Travel: Your holiday disaster - Susan McGrath was looking forward to a break in a rural French idyll. But then there were the dogs...

We had agreed to swap houses last year with someone in the French Alps, near Chambery. It was beautiful, the weather was kind, and our adolescent son took along his best friend for company. With 24-hour satellite on tap and a McDonald's in Chambery, the boys were no impediment to our desire for long walks and al fresco meals.

Perfection. If it hadn't been for the dogs; two maniacs in a compound, guarded by both chain link and electric fences.

We knew in advance we'd be in charge of the dogs but until we encountered them we could not have imagined the difficulties this would involve. Both were large labradors (Mother and son) but the male had some mastiff (or bulldozer) in him. They liked us well enough, judging from the paw marks down our clothes and the scratches from head to foot, but they were totally out of control. We gave up trying to be reasonable after day one. Thereafter, dressed in protective clothing, the four of us would use SAS tactics to secure the devils with chains and choke leads, clean their bedding, put out food and water, then terrify the gite occupants next door as the dogs bolted for freedom, dragging us behind them as they took us for our daily walk.

By the last day we felt we'd got them beaten as, after a two-and-a-half hour scramble in the mountains, they seemed quite docile.
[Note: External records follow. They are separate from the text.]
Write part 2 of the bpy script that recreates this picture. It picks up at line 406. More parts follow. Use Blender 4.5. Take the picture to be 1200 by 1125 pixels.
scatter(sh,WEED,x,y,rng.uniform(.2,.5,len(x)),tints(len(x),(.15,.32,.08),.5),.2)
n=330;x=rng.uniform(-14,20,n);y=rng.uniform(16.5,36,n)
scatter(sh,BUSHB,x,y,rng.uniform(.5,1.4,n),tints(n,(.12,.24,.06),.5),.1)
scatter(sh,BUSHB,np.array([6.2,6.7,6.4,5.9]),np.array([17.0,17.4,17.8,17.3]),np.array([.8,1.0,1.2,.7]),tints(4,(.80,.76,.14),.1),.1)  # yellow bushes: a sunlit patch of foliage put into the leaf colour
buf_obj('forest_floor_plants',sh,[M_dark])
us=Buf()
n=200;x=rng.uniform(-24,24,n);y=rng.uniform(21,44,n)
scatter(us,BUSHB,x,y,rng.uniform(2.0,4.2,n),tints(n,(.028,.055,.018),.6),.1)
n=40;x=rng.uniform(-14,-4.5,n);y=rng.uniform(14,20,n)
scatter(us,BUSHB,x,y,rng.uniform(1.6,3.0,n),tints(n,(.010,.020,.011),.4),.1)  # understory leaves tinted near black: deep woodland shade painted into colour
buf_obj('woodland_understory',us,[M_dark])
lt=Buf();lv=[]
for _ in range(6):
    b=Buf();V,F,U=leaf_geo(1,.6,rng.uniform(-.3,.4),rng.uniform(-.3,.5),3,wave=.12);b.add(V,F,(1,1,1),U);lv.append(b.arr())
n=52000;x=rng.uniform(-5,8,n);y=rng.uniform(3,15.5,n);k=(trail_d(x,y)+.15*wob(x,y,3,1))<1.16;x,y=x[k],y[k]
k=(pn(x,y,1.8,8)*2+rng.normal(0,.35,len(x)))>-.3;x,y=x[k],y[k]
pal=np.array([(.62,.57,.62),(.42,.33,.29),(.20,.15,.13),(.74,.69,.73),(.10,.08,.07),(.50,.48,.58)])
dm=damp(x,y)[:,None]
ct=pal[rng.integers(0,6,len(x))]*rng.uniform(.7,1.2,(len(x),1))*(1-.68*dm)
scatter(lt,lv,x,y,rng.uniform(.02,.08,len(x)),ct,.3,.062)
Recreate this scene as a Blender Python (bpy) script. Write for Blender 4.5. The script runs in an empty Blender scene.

We were shattered and facing a long drive back the next day so looked forward to a quiet evening. The storm began as we got back from our walk, but we made sure the dogs were safe in their shed before preparing our meal. The lightning caused a power failure and soon torrential rain made everything dark and treacherous. My son was anxious about the dogs but on going to check, he found that they had escaped. The phone began to ring:

Call one: "Madame, your dogs have killed our chickens and 4 rabbits" (the farm down the road).

Call two: "Madame, your dogs are running through the road tunnel, heading for Chambery".

Call three: "Madame, your dogs are close to the motorway".

We mounted a search as it got darker. High and low, by foot and by car, we called and cursed those animals. Stumbling around in the dark, my husband slipped and fell, spraining his wrist so I was faced with all the driving, and still no dogs.

We spent a sleepless night waiting for more calls or the sound of barking, wondering if our holiday insurance covered carnage or if our solicitor son's expertise covered French law.

At eight the next morning the Mairie rang to say the dogs had been found and were in Chambery. Once we knew they were safe we rang our house, spoke to our exchange partners and firmly asked that their dogs be collected by someone else as we were leaving for England.